Toronto
3 min

Delirious optimism

Our relationships are about to be recognized

BOB GALLAGHER. Pleased to be equal. Credit: Mark Bogdanovic

The Foundation For Equal Families won’t withdraw its spousal rights lawsuit against the federal government until Bill C-23 has actually become law.



“We are extremely happy and joyous for the lesbian and gay community to be able to come to the table as equal partners under the law,” said foundation spokesperson Bob Gallagher at a press conference.



“We’ve always said that we will not step down from the court challenge until the laws are enacted that address each and every one of these.



But same-sex couples will be legally equal to heterosexual common-law couples if federal omnibus legislation goes through.



Just don’t call your partner a spouse, because Ottawa is refusing to recognize gay marriage.



The Liberal government introduced Bill C-23 – an Act To Modernize The Statutes Of Canada In Relation To Benefits And Obligations, on Feb 11 (it passed second reading a few days later, and will go to committee in early March). It would update 68 federal laws and regulations.



The new legislation would extend the benefits and obligations of heterosexual common law couples to gay men and lesbians who have lived together for a year or more. Where the word spouse appeared, the wording would read spouse or common-law partner.



The special rights reserved for heterosexual married spouses, on the other hand, would be limited to only a handful of laws specific to marriage, such as the Divorce Act and name changes.



An estimated 140,000 households across the country would be affected, said government officials at a technical briefing presented by five of the 20 separate federal departments and agencies affected. But federal bureaucrats said they have no accurate figures for the number of same-sex couples who live together. Nor is it certain how many gay Canadians would be willing to seek such benefits.



Gay couples who have lived together for at least a year would qualify for benefits, the same length of time as common-law couples.



Under the proposed legislation, same-sex couples would be eligible for benefits, including:

• Child-care tax breaks

• Pension benefits for a survivor’s partner

• Old Age Security, the right to claim income supplement

• Income Tax, claim tax credit for dependent partner or children, and access income splitting, under which higher-earning partners can attribute some of their income to their partner

• Conjugal prison visits

• Bankruptcy protection, allowing transfer of title to a partner

• Veterans Review and Appeal Board Act

• Conflict of interest laws regarding legal obligations

• Access to Employment Insurance when relocating to stay with a partner

• Tax breaks on retirement savings plans.

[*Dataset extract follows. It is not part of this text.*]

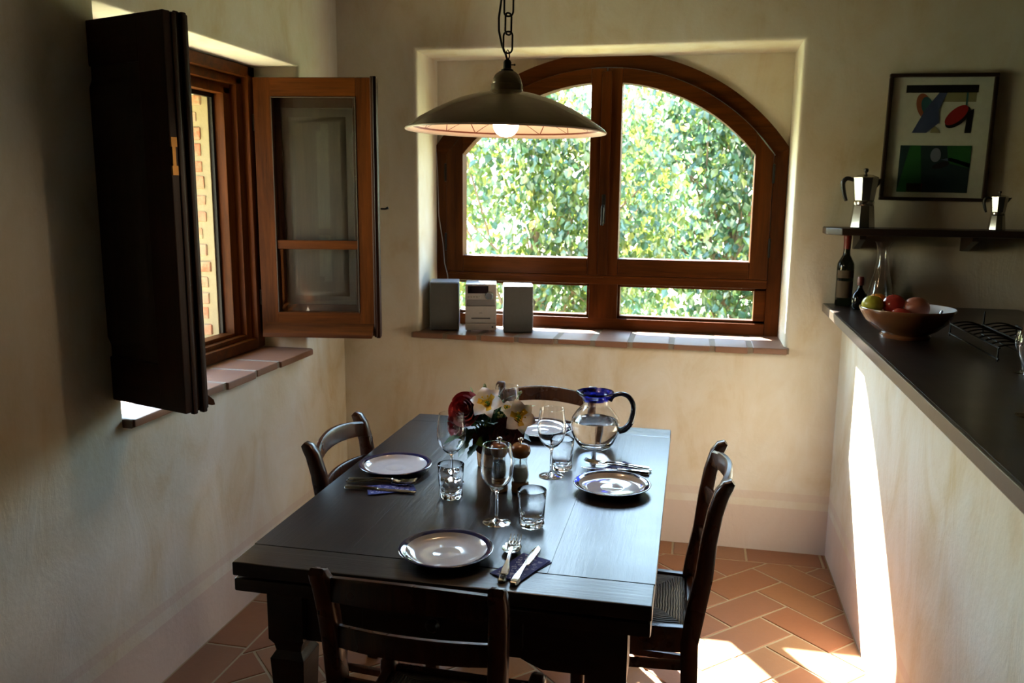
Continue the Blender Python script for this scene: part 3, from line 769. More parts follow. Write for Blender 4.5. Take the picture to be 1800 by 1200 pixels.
# ------------------------------------------------------------------ chairs
def make_chair(label, loc, rz):
    r = thing('dining_chair', label, 'chair', loc, (0, 0, rz), 'rush seated chairs around the table')
    PY = -.155
    for s in (-1, 1):
        prof = [(0, PY-.030, .165), (.18, PY-.004, .165), (.40, PY+.004, .166), (.50, PY-.010, .167), (.60, PY-.027, .170), (.70, PY-.035, .174), (.78, PY-.047, .178), (.835, PY-.062, .180), (.858, PY-.076, .181), (.868, PY-.088, .181)]
        pts = [(s*x, y, z) for z, y, x in prof]
        secs = [(.016, .019), (.017, .021), (.018, .024), (.018, .025), (.018, .023), (.018, .021), (.018, .020), (.018, .019), (.017, .016), (.015, .008)]
        m = MB(); m.sweep(pts, secs); mk('back_post', m, M['chair'], r, ang=50)
    def slat(z0, z1, y0, bow, arch, t=.009, hw=.166):
        m = MB(); n = 16; prev = None
        for k in range(n+1):
            u = -1+2*k/n; x = u*hw; y = y0-bow*(1-u*u); za = arch*(1-u*u)
            ring = [m.v((x, y-t, z0+za*.7)), m.v((x, y+t, z0+za*.7)), m.v((x, y+t, z1+za-.006)), m.v((x, y+t-.005, z1+za)), m.v((x, y-t+.005, z1+za)), m.v((x, y-t, z1+za-.006))]
            if prev:
                for i in range(6): m.face((prev[i], prev[(i+1) % 6], ring[(i+1) % 6], ring[i]))
            else: m.face(ring)
            prev = ring
        m.face(prev[::-1]); return m
    mk('crest_rail', slat(.797, .845, PY-.054, .034, .019, .010, .170), M['chair'], r, ang=40)
    mk('slat', slat(.690, .735, PY-.036, .030, .008), M['chair'], r, ang=40)
    mk('slat', slat(.565, .612, PY-.022, .022, .008), M['chair'], r, ang=40)
    FY = .150
    for s in (-1, 1):
        m = MB(); m.sweep([(s*.186, FY, 0), (s*.187, FY, .2), (s*.187, FY, .440), (s*.187, FY, .462), (s*.187, FY, .470)], [(.014, .014), (.017, .017), (.020, .020), (.019, .019), (.013, .013)]); mk('front_leg', m, M['chair'], r, ang=50)
        # side rail and stretchers
        for z0, z1, th in ((.372, .446, .011), (.318, .342, .009), (.150, .172, .008)):
            m = MB(); a = Vector((s*.168, PY+.01, 0)); b = Vector((s*.187, FY-.012, 0))
            m.prism([(a.x-th, a.y), (a.x+th, a.y), (b.x+th, b.y), (b.x-th, b.y)], 'z', z0, z1, .003); mk('side_rail' if z0 > .36 else 'stretcher', m, M['chair'], r)
    m = MB(); m.box(-.17, .17, FY-.011, FY+.011, .385, .446, .003); mk('front_rail', m, M['chair'], r)
    m = MB(); m.box(-.152, .152, PY-.009, PY+.011, .385, .446, .003); mk('rear_rail', m, M['chair'], r)
    m = MB(); m.box(-.17, .17, FY-.01, FY+.01, .25, .285, .004); mk('stretcher', m, M['chair'], r)
    m = MB(); m.box(-.152, .152, PY-.012, PY+.008, .20, .235, .004); mk('stretcher', m, M['chair'], r)
    # rush seat: four gently crowned triangles
    m = MB(); n = 24; G = []
    for j in range(n+1):
        row = []
        for i in range(n+1):
            v = j/n; u = i/n*2-1; y = (PY+.014)+(FY-.014-PY-.014)*v; hw = .156+.018*v; x = u*hw
            d = min(1-abs(u), 1-abs(2*v-1)); z = .438+.010*min(1, d*5)-.006*d
            row.append(m.v((x, y, z)))
        G.append(row)
    for j in range(n):
        for i in range(n): m.face((G[j][i], G[j][i+1], G[j+1][i+1], G[j+1][i]))
    bm = m.b; ret = bmesh.ops.extrude_face_region(bm, geom=list(bm.faces)); vs = [g for g in ret['geom'] if isinstance(g, bmesh.types.BMVert)]
    for v_ in vs: v_.co.z = .418
    mk('rush_seat', m, M['rush'], r, ang=60, label='woven rush seat in four triangles')
    return r
ch = make_chair('dark wooden chair in the foreground with its back to the viewer', (1.148, -2.152, 0), math.radians(-1))
dup(ch, (.805, -1.425, 0), math.radians(-91) and (0, 0, math.radians(-91)), 'dark wooden chair on the left of the table under the small window')
dup(ch, (1.538, -1.478, 0), (0, 0, math.radians(91)), 'dark wooden chair on the right of the table beside the low wall')
dup(ch, (1.118, -.905, 0), (0, 0, math.radians(179)), 'dark wooden chair at the far end of the table under the arched window')

# ------------------------------------------------------------------ tableware
def lathe_thing(name, prof, mat, n=40): 
    m = MB(); m.lathe(prof, n); return m
def make_plate(loc, label):
    r = thing('dinner_plate', label, 'plate', loc, group='dinner plates on the table')
    top = [(0, .0075), (.03, .0075), (.031, .0078), (.034, .0075), (.070, .0078), (.081, .0092), (.088, .0125), (.0945, .0188)]
    rim = [(.0945, .0188), (.101, .0207), (.107, .0222), (.1095, .0222), (.1105, .0210), (.109, .0195), (.096, .0155), (.084, .0065), (.068, .0015), (.066, 0), (.058, 0), (.057, .003), (0, .003)]
    m = MB(); m.lathe(top, 56); mk('dish', m, M['plate'], r, ang=60, norm=False, label='pale grey glazed well')
    m = MB(); m.lathe(rim, 56); mk('rim', m, M['plate_rim'], r, ang=60, norm=True, label='navy blue rim and underside')
    return r
Z = TZ+.0005
p0 = make_plate((1.127, -2.052, Z), 'round pale plate with navy rim nearest the viewer, left of the cutlery')
dup(p0, (.802, -1.493, Z), (0, 0, 0), 'round pale plate with navy rim in front of the left chair')
dup(p0, (1.459, -1.515, Z), (0, 0, 0), 'round pale plate with navy rim in front of the right chair')
dup(p0, (1.158, -1.000, Z), (0, 0, 0), 'round pale plate with navy rim at the far place, half hidden by flowers')

def make_wineglass(loc, label, group='wine glasses on the table'):
    r = thing('wine_glass', label, 'wine glass', loc, group=group)
    out = [(0, 0), (.034, 0), (.0362, .0012), (.034, .0026), (.018, .0055), (.006, .0095), (.0040, .016), (.0036, .05), (.0038, .078), (.0065, .086), (.020, .0945), (.033, .110), (.0405, .128), (.0425, .146), (.0415, .166), (.0385, .188), (.0355, .2065)]
    inn = [(.0345, .2065), (.0375, .188), (.0405, .166), (.0415, .146), (.0393, .128), (.032, .1115), (.019, .0965), (.006, .0905), (0, .090)]
    m = MB(); m.lathe(out+inn, 40); mk('glass_body', m, M['glass'], r, ang=60)
    return r
g0 = make_wineglass((1.194, -1.827, Z), 'tall clear wine glass nearest the viewer, in front of the mills')
dup(g0, (1.270, -1.437, Z), (0, 0, 0), 'tall clear wine glass between the mills and the water jug')
dup(g0, (.998, -1.562, Z), (0, 0, 0), 'tall clear wine glass left of the flowers, behind a tumbler')
dup(g0, (1.076, -1.172, Z), (0, 0, 0), 'tall clear wine glass behind the flowers, only its rim showing')
dup(g0, (2.515, -1.415, 1.1465), (0, 0, 0), 'small clear stemmed glass in shadow beside the wire dish rack', 'stemmed glasses on the bar top').scale = (.55, .55, .55)
dup(g0, (2.374, -1.905, 1.1465), (0, 0, 0), 'clear wine glass cut off by the right edge on the bar top', 'stemmed glasses on the bar top')

def make_tumbler(loc, label):
    r = thing('tumbler', label, 'tumbler', loc, group='tumblers on the table')
    m = MB(); n = 40
    prof = [(0, .001), (.022, 0), (.028, .002), (.0305, .006), (.0315, .014), (.0325, .03), (.0355, .075), (.0372, .097), (.0362, .098), (.0345, .075), (.0305, .032), (.028, .0225), (.02, .0175), (0, .0160)]
    m.lathe(prof, n)
    for v in m.b.verts:                                   # lobed heavy foot
        if v.co.z < .016 and v.co.xy.length > .015:
            a = math.atan2(v.co.y, v.co.x); k = 1+.05*math.cos(8*a); v.co.x *= k; v.co.y *= k
    mk('glass_body', m, M['glass'], r, ang=60); return r
t0 = make_tumbler((1.286, -1.832, Z), 'short clear tumbler nearest the viewer, right of the tall wine glass')
dup(t0, (1.031, -1.683, Z), (0, 0, .3), 'short clear tumbler beside the left plate')
dup(t0, (1.292, -1.372, Z), (0, 0, .2), 'short clear tumbler just left of the water jug')

def make_napkin(loc, rz, label):
    r = thing('napkin', label, 'napkin', loc, (0, 0, rz), 'blue paper napkins')
    for k in range(2):
        m = MB()
        m.box(-.037, .037, -.066, .066, k*.0016, k*.0016+.0013)
        a = .09*(k-.5)
        m.xf(Matrix.Rotation(a, 4, 'Z')); mk('fold', m, M['napkin'], r, ang=0)
    return r
n0 = make_napkin((1.309, -2.075, Z), math.radians(-24), 'blue patterned paper napkin under the cutlery nearest the viewer')
dup(n0, (.846, -1.655, Z), (0, 0, math.radians(-64)), 'blue patterned paper napkin under the cutlery of the left place')
dup(n0, (1.463, -1.328, Z), (0, 0, math.radians(-38)), 'blue patterned paper napkin behind the right plate')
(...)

In the wake of numerous same-sex rights court decisions – and the lawsuit filed just over a year ago by the Foundation For Equal Families – Ottawa was left with little choice.



Some Liberal MPs have joined members of Reform in threatening to withhold their support unless benefits are extended to other non-conjugal relationships, like siblings who live together.



“This legislation sends the clear message that the era of discrimination is reaching an end. That’s something [in which] all Canadians can take pride,” said John Fisher, the executive director of Equality For Gays And Lesbians Everywhere.



Fisher said rightwing critics of the legislation are in fact masking their long-standing opposition to recognize same-sex couples at all.



“[They] are using this as a smokescreen to mask their opposition to recognizing same-sex couples at all. If you listen to those MPs driving the charge for recognition of other family forms, they’re the same MPs who voted against protecting gays and lesbians from hate crimes. They’re the same MPs who voted against our rights to equal protection in the workplace from discrimination,” he said.



He said EGALE isn’t opposed to broadening the legislation, but that Bill C-23 targets the inequalities that have been ruled unacceptable by the courts.



Critics also asked how the government plans to determine whether a couple are living in a conjugal relationship, sharing sexual intimacies.



“I believe this legislation is about tolerance and fairness,” Justice

Minister Anne McLellan told a throng of reporters on Parliament Hill.



“Marriage is a relationship between one man and one woman to the exclusion of all others. There is absolutely no confusion about that. The definition of the word spouse refers to the institution of marriage. We don’t need to change it,” she said after tabling the legislation.



EGALE and the Foundation For Equal Families pledged to continue to fight for the right to marry.



The cost of the changes will be minimal as some couples may actually find themselves paying more to the government as a result of the amendment. For example, some couples may no longer be able to qualify for GST credits for lower income earners because they will have to combine their incomes for tax purposes.



“Based on work done by the Department Of Finance, we believe the cost will be neutral or minimal,” said McLellan. “We are extending not only benefits but obligations. Because the two go together, the work done by the Department Of Finance leads us to believe that the costs will be minimal or neutral.”